Cassels Park sits just to the southeast of Woodbine and Gerrard between Gerrard Street East and Burgess Avenue, and is known and loved by area dog owners for its off-leash dog park. The park also has a children’s playground area, which is currently receiving a refresh that include upgrades to the existing swings, a new lighting installation, and the installation of a new gazebo.

Wildwood Crescent Park is the closest in proximity to the Woodbine and Gerrard intersection and while it is smaller than Cassels Park, it also boasts a playground area as well as an off-leash dog park.


 

Beach Hill Residences.

NEW TO THE NEIGHBOURHOOD

A change from the Edwardian homes that line the streets, the modern Beach Hill Residences – the newest condo development in the area – sit on the southeast corner of the intersection and can be spotted from a fair distance away thanks to a unique design that incorporates blue and green blocks of colour throughout the exterior.
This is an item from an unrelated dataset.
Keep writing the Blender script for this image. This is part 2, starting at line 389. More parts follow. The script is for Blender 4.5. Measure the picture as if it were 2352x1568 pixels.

Designed by architects RAW Design, built by Carlyle Communities, and managed by Berkley Property Management, the condo stands six storeys tall and contains approximately 64 units that range from one to two bedrooms in size, plus penthouse units.

 


WHO LIVES HERE

Chris Sinden has lived in Beach Hill for 15 years and has been a resident of the Beach for a total of 21 years.

Why Beach Hill?

“It’s still really close to the Beach. It’s the best part of the city. You don’t have a highway running through, you don’t have a rail line running through… everything is easily accessible.”

Upper Beach resident, Chris Sinden works in The Bandit.

How has it changed?

“This strip has changed a lot. I mean, the housing prices are stupid. There’s not a lot of young families moving in. It’s a lot more established people moving in – lots of money.”

Room for improvement?

“There’s a lot more cars. Parking. Parking is an issue here.”

Favourite local spot?

“This is my favourite coffee shop,” he said, while sitting inside The Bandit. “I work from here, [but] I have a family so we spend a lot of time at The Goof (on Queen Street East). It’s cheap, it’s easy and everyone has something they like to eat there.”